Dans l’ordre des significations capillaires, voici un sous-signe, celui des surprises nocturnes : Portia et Calpurnia, éveillées en pleine nuit, ont les cheveux ostensiblement négligés ; la première, plus jeune, a le désordre flottant, c’est-à-dire que l’absence d’apprêt y est en quelque sorte au premier degré ; la seconde, mûre, présente une faiblesse plus travaillée : une natte contourne le cou et revient par-devant l’épaule droite, de façon à imposer le signe traditionnel du désordre, qui est l’asymétrie. Mais ces signes sont à la fois excessifs et dérisoires : ils postulent un « naturel » qu’ils n’ont même pas le courage d’honorer jusqu’au bout : ils ne sont pas « francs ».

Autre signe de ce Jules César : tous les visages suent sans discontinuer : hommes du peuple, soldats, conspirateurs, tous baignent leurs traits austères et crispés dans un suintement abondant (de vaseline). Et les gros plans sont si fréquents, que, de toute évidence, la sueur est ici un attribut intentionnel. Comme la frange romaine ou la natte nocturne, la sueur est, elle aussi, un signe. De quoi ? de la moralité. Tout le monde sue parce que tout le monde débat quelque chose en lui-même ; nous sommes censés être ici dans le lieu d’une vertu qui se travaille horriblement, c’est-à-dire dans le lieu même de la tragédie, et c’est la sueur qui a charge d’en rendre compte : le peuple, traumatisé par la mort de César, puis par les arguments de Marc-Antoine, le peuple sue, combinant économiquement, dans ce seul signe, l’intensité de son émotion et le caractère fruste de sa condition. Et les hommes vertueux, Brutus, Cassius, Casca, ne cessent eux aussi de transpirer, témoignant par là de l’énorme travail physiologique qu’opère en eux la vertu qui va accoucher d’un crime. Suer, c’est penser (ce qui repose évidemment sur le postulat, bien propre à un peuple d’hommes d’affaires, que : penser est une opération violente, cataclysmique, dont la sueur est le moindre signe). Dans tout le film, un seul homme ne sue pas, reste glabre, mou, étanche : César. Evidemment, César, objet du crime, reste sec, car lui, il ne sait pas, il ne pense pas, il doit garder le grain net, solitaire et poli d’une pièce à conviction.

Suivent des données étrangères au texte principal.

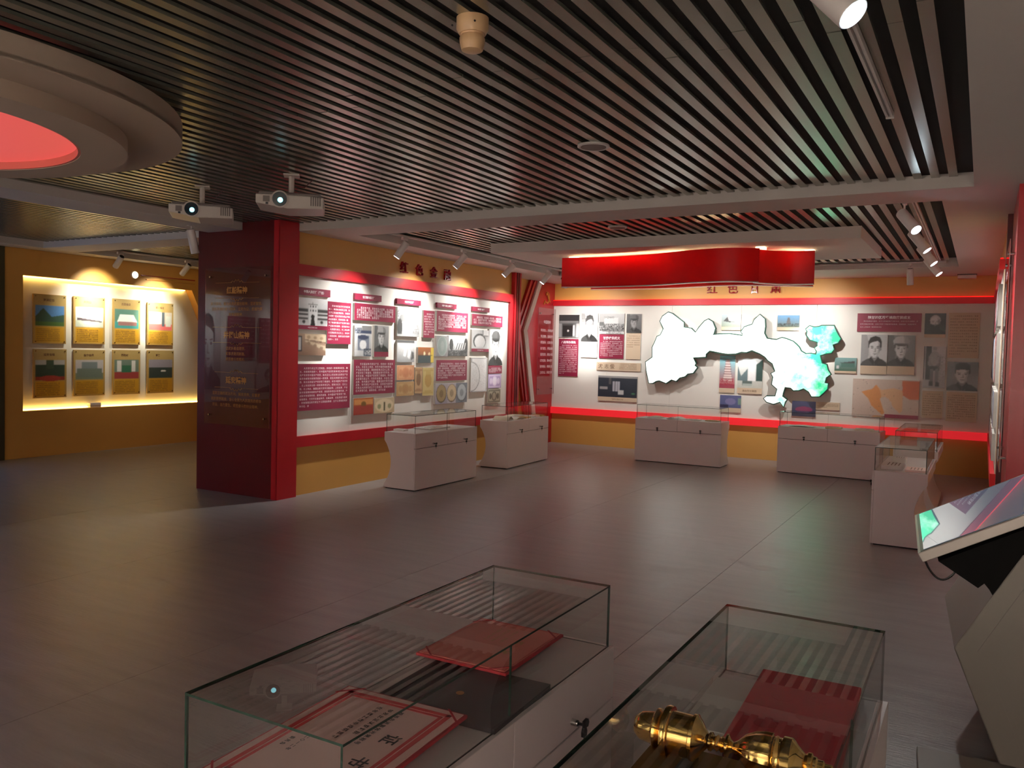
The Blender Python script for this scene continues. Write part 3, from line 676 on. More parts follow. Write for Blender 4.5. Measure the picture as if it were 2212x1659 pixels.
B('b19', 'portrait of a bushy haired young man over a beige caption', name='photo_board', pic=(face((180, 190), 30, coat=70, tx=.03), .21, 1), cap=('beige', .21, None), cat='photograph')
B('b20', 'portrait of a young man in a pale peaked cap and dark collar', name='photo_board', pic=(face((100, 130), 40, cap=185, coat=50), .21, 1), cap=('beige', .21, None), cat='photograph')
B('b21', 'portrait of a bald man with a large dark beard', name='photo_board', pic=(face((50, 60), 190, beard=True, coat=30), .14, 1), cap=('beige', .14, None), cat='photograph')
B('b22', 'tall beige text board in the upper right corner of the back wall', face_mat='beige', text=(14, 14), ink='letter_brown')
B('b23', 'photograph of a standing soldier in belted uniform', name='photo_board', pic=([('g', 170, 200), ('r', .0, .2, .36, 1, 40), ('r', .06, .2, .1, 1, 190), ('e', .5, .92, .1, .07, 190), ('r', .42, .9, .6, .97, 150), ('e', .5, .68, .25, .2, 165), ('p', [(.25, .8), (.2, .55), (.45, .45), (.5, .5), (.35, .6)], 140), ('p', [(.75, .8), (.78, .55), (.5, .42), (.48, .5), (.68, .6)], 120), ('r', .3, .42, .72, .52, 40), ('r', .3, .14, .46, .45, 110), ('r', .55, .14, .70, .45, 120), ('r', .28, .05, .46, .16, 50), ('r', .56, .04, .74, .15, 50), ('s', .6, .1, 1, .8, 130, .2)], 0, 1), cat='photograph')
B('b24', 'narrow beige text board under the standing soldier', face_mat='beige', text=(10, 11), ink='letter_brown')
B('b25', 'portrait of a man in a dark brimless cap', name='photo_board', pic=(face((150, 110), 30, hat=35, coat=80), 0, 1), cat='photograph')
B('b26', 'beige text board under the man in the dark brimless cap', face_mat='beige', text=(11, 15), ink='letter_brown')
mp_ = [('g', (200, 178, 164), (204, 184, 170)), ('p', [(.14, .66), (.3, .74), (.36, .86), (.44, .72), (.62, .78), (.76, .72), (.76, .2), (.72, .14), (.62, .3), (.55, .5), (.42, .55), (.5, .12), (.46, .1), (.3, .3), (.24, .5)], (214, 170, 130)),
       ('p', [(.14, .66), (.3, .74), (.36, .86), (.42, .7), (.5, .12), (.46, .08), (.3, .3), (.24, .5)], (208, 140, 80)), ('p', [(.74, .98), (1, .98), (1, .5), (.86, .5), (.76, .6)], (196, 96, 50)), ('p', [(.42, .5), (.5, .55), (.6, .4), (.5, .12)], (206, 184, 168))]
for i in range(18): mp_ += [('e', rng.rand(), rng.rand(), .006, .01, (110, 90, 80))]
e = B('b27', 'wide pale map poster with orange and brown provinces', name='map_board', pic=(mp_, 0, 1), cat='map')
MB().box(0.0, -0.0255, 0.0005, .4695, -.0235, .055).build('caption_strip', M['maroon'], e)

# ochre plates in the lit recess
def far_pic(k):
    base = [('g', (190, 152, 84), (176, 152, 100))]
    sky = [(90, 140, 200), (226, 232, 230), (90, 130, 120), (200, 190, 180), (180, 180, 180), (190, 186, 190), (110, 130, 120), (150, 146, 160)][k]
    gr = [(80, 110, 60), (190, 200, 190), (70, 150, 150), (220, 110, 110), (150, 60, 50), (120, 130, 110), (160, 70, 70), (60, 70, 60)][k]
    o = base + [('r', .06, .36, .94, .78, sky), ('r', .06, .36, .94, .50, gr)]
    if k == 0: o += [('p', [(.06, .55), (.3, .72), (.55, .55), (.94, .6), (.94, .45), (.06, .45)], (60, 90, 80))]
    if k == 1: o += [('p', [(.1, .56), (.9, .5), (.9, .47), (.1, .50)], (90, 80, 90))]
    if k == 2: o += [('p', [(.15, .5), (.25, .66), (.75, .66), (.88, .5)], (220, 226, 226)), ('r', .18, .42, .86, .5, (150, 110, 110))]
    if k == 3: o += [('r', .55, .45, .65, .78, (90, 100, 110)), ('r', .7, .45, .9, .7, (200, 206, 200))]
    if k == 4: o += [('r', .06, .44, .94, .68, (60, 80, 70)), ('e', .5, .40, .32, .06, (170, 70, 64)), ('r', .38, .6, .6, .78, (70, 90, 76))]
    if k == 5: o += [('r', .25, .55, .75, .74, (120, 134, 140)), ('r', .1, .4, .9, .6, (110, 124, 116))]
    if k == 6: o += [('r', .15, .52, .3, .76, 215), ('r', .68, .52, .82, .76, 215), ('r', .32, .5, .66, .66, (60, 110, 86))]
    if k == 7: o += [('r', .06, .38, .94, .6, (60, 72, 70)), ('e', .6, .52, .1, .02, 230)]
    o += [('r', .06, .03, .94, .34, (206, 156, 50))]
    return o
where = ['upper row, first from the left', 'upper row, second, under the brightest light', 'upper row, third', 'upper row, fourth and last', 'lower row, first from the left', 'lower row, second', 'lower row, third', 'lower row, fourth and last']
for k in range(8):
    e = panel('exhibit_plate', 'left', FAR['f%d' % (k + 1)], 'ochre plate in the lit recess, ' + where[k], group='ochre plates in the lit recess', wallpos=FX - 0.15, face_mat='olive', board='olive', thick=0.035, gap=0.012,
              pic=(far_pic(k), 0.005, .995, .002), seed=200 + k)
    r_ = FAR['f%d' % (k + 1)]; hw = (r_[2] - r_[0]) / 2; H_ = r_[3] - r_[1]
    q = MB(); write(q, ['南湖红船', '井冈山', '古田会议', '遵义会址', '延安宝塔', '会宁会师', '西柏坡', '南梁'][k], -.10, H_ - .06, .042, -.0375, bold=.02)
    for i in range(7): write(q, body(16, 300 + k * 9 + i), -hw * .82, H_ * .31 - i * .028, .021, -.0375, dx=1.05)
    q.build('lettering', M['letter_brown'], e)
    for sx in (-1, 1):
        for zz in (.03, H_ - .03):
            MB().lathe([(.008, -.046), (.008, -.036)], 10, 'y', (sx * (hw - .03), 0, zz)).build('stud', M['chrome'], e)

# raised titles
def title(text, wall, cs, z, s, label, wallpos, name='wall_lettering', cat='lettering', group=None, m='letter_red'):
    for i, (ch, a) in enumerate(zip(text, cs)):
        loc = (a, wallpos, z) if wall == 'back' else (wallpos, a, z)
        mb = MB(); write(mb, ch, -s / 2, s, s, 0.0, bold=1.006)
        o = mb.build(name, M[m], None, loc, (0, 0, PANEL_ROT[wall]))
        sd = o.modifiers.new('solid', 'SOLIDIFY'); sd.thickness = 0.03; sd.offset = 1
        tag(o, label % ['first', 'second', 'third', 'last'][i], cat, group)
title('红色金融', 'left', (8.90, 9.24, 9.58, 9.92), 2.675, .165, 'red raised character, %s of the four above the finance wall', LX + 0.0, group='raised red characters above the finance wall')
title('红色甘肃', 'back', (-4.06, -3.71, -3.35, -3.005), 2.74, .185, 'red raised character, %s of the four behind the red hanging banner', BY - 0.001, group='raised red characters above the back wall')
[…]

Ici encore, le signe est ambigu : il reste à la surface mais ne renonce pas pour autant à se faire passer pour une profondeur ; il veut faire comprendre (ce qui est louable), mais se donne en même temps pour spontané (ce qui est triché), il se déclare à la fois intentionnel et irrépressible, artificiel et naturel, produit et trouvé. Ceci peut nous introduire à une morale du signe. Le signe ne devrait se donner que sous deux formes extrêmes : ou franchement intellectuel, réduit par sa distance à une algèbre, comme dans le théâtre chinois, où un drapeau signifie totalement un régiment ; ou profondément enraciné, inventé en quelque sorte à chaque fois, livrant une face interne et secrète, signal d’un moment et non plus d’un concept (c’est alors, par exemple, l’art de Stanislavsky). Mais le signe intermédiaire (la frange de la romanité ou la transpiration de la pensée) dénonce un spectacle dégradé, qui craint autant la vérité naïve que l’artifice total. Car s’il est heureux qu’un spectacle soit fait pour rendre le monde plus clair, il y a une duplicité coupable à confondre le signe et le signifié. Et c’est une duplicité propre au spectacle bourgeois : entre le signe intellectuel et le signe viscéral, cet art dispose hypocritement un signe bâtard, à la fois elliptique et prétentieux, qu’il baptise du nom pompeux de « naturel ».